The majority of UK non-life companies reported improved underwriting results in 2017, driven by improved loss ratios in motor insurance and slightly lower expense ratios as insurers continued to implement cost-control initiatives, reads the latest Fitch report.
The main findings of the report with regard to the motor insurance business in the UK are:
- Motor insurers benefitted from significant rate rises in 2017, with the average motor premium increasing by 9% compared with 2016. This significant premium rate increase was driven by the reduction in the Ogden discount rate in February 2017 that resulted in substantially higher costs for large bodily injury claims.
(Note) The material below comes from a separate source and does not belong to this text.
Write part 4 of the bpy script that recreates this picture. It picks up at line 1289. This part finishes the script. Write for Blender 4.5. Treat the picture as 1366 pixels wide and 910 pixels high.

The Ogden discount rate change caused a number of insurers to strengthen reserves in 2016, negatively affecting results, while in 2017 loss ratios benefitted from more normal levels of reserve releases.
- The timing of the implementation of further Ogden reform is unclear, and premiums could rise further if it is delayed into 2019. Insurers are likely to face further increases in reinsurance costs as reinsurers look to raise prices to reflect rising large bodily injury claims incurred. Insurers also face higher motor damage claims costs due to the weakness of the pound and the increasing complexity of car repairs. Whiplash reforms, aimed at reducing fraudulent claims, are expected to come into force in April 2019. While they could lead to some downward pricing pressure, we expect insurers to remain cautious in their underwriting approach. We expect premiums to remain broadly flat during 2018 unless the Ogden discount rate is revised earlier than we currently expect.